It’s right there in the title: This is a story of shoegaze. Pointedly, this is not the story of shoegaze. How could it be? Box sets like these can summarize artists and record labels with relative ease, but they rarely do the same justice to genres or subgenres. Shoegaze in particular became so splintered and so varied over the course of its beginnings and popular heyday that a definitive account is something of a dream in itself. Nevertheless, Still in a Dream aims to sum up the highlights of the once-reviled and now-revered movement in guitar pop, and while it admirably fails, it uncovers and polishes some of the movement’s long-forgotten gems.

To answer the big question: No, My Bloody Valentine is not on this set. Even though they provided the title of the box, they’re the sort of band that defies reduction down to one song. But there was more to shoegaze than a few talismanic groups; the movement echoed the DIY ethos of punk in many ways, and as in punk, many shoegaze groups flamed out after a few songs. Still in a Dream works best in giving those groups a moment to shine, and it also does well to connect shoegaze to its roots in goth and twee pop.

Things start with the genre’s progenitors and sort-of participants, most notably The Jesus and Mary Chain and Cocteau Twins. They, along with the likes of AR Kane, Ultra Vivid Scene and Spacemen 3, brought different elements that would eventually be gobbled up into shoegaze. The goth edge of AR Kane and the Mary Chain, the druggy psychedelia of Spacemen 3: it all played some part in turning shoegaze into what it eventually became, and this is only emphasized by laying these tracks alongside the scores of followers.

The story becomes a familiar one with disc two and the arrival of the names and tunes that fans may remember. Ride, Slowdive, Swervedriver, Chapterhouse and even the inexplicably-revered Lush all take a turn in the spotlight. While these bands may not be represented by their best work—Ride certainly wrote better songs than “Drive Blind”—each song is representative of the shift that shoegaze made on its way to becoming shoegaze. This music exists in an odd place: While it relies on rock instruments, these bands (save for maybe Swervedriver) didn’t really rock in a traditional sense. And the dreamy, ethereal soundscapes that so characterize shoegaze were about as far from traditional pop as you could get without veering into experimental territory.

Remarkably, shoegaze’s idiosyncratic nature worked towards the commercial success of several groups for a while. It got to the point that a band-by-committee like Curve (formed by synth-pop survivors Toni Halliday and Dean Garcia) could emulate the genre in a bid for the charts. (One listen to “Ten Little GRLS” on disc three confirms that they were actually really good at making this music.) Still in a Dream only falls short qualitatively when it gets to covering the genre’s point of commercial saturation, perhaps best summarized by Revolver’s “Heaven Sent an Angel,” which is essentially Ride-as-radio-fodder. All stories have to end, though.

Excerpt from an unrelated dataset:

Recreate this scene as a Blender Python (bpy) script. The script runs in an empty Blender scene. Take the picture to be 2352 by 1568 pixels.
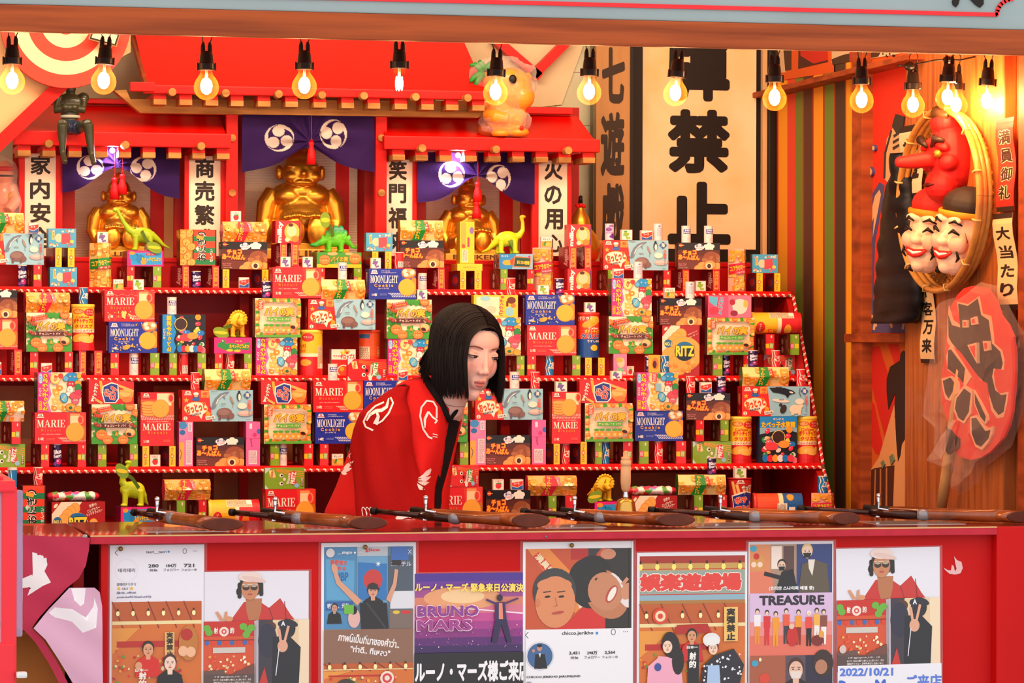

While there is certainly an Anglophilic bent to this set, American bands aren’t ignored entirely. The last two discs of Still in a Dream largely attempt to summarize the splintered American shoegaze scene, from the mighty Swirlies to the inexplicably-included Mercury Rev. Unlike in Britain, where scenes were small and close-knit enough to create some sort of thematic unity that existed between many different bands, America is just far too big and sprawling for anything like that to happen. As such, each American band’s take on shoegaze is infused with aggressively regional ideas and concepts, from the arty and aggressive Boston college-rock that pops up on The Swirlies’ “The Car by the Side of the Road” to the detached New York-ness of Luna’s “23 Minutes in Brussels.” It’s ultimately a side story that defies easy summation, no matter how hard the curators of this box set tried.

Overall, though, Still in a Dream is a solid effort to chronicle a genre steadily rising in stature among music fans. It’s far from definitive, but it makes no pretenses about being definitive. Instead, it seeks to give listeners an idea of where shoegaze came from and how the sounds and styles most associated with the genre came to be. As a gateway, it mostly succeeds in its efforts to cut through the haze and give a valuable perspective on a genre defined by myth and vagueness. Despite this intrusion of clarity, though, the subtle power of this set’s finest songs never diminishes.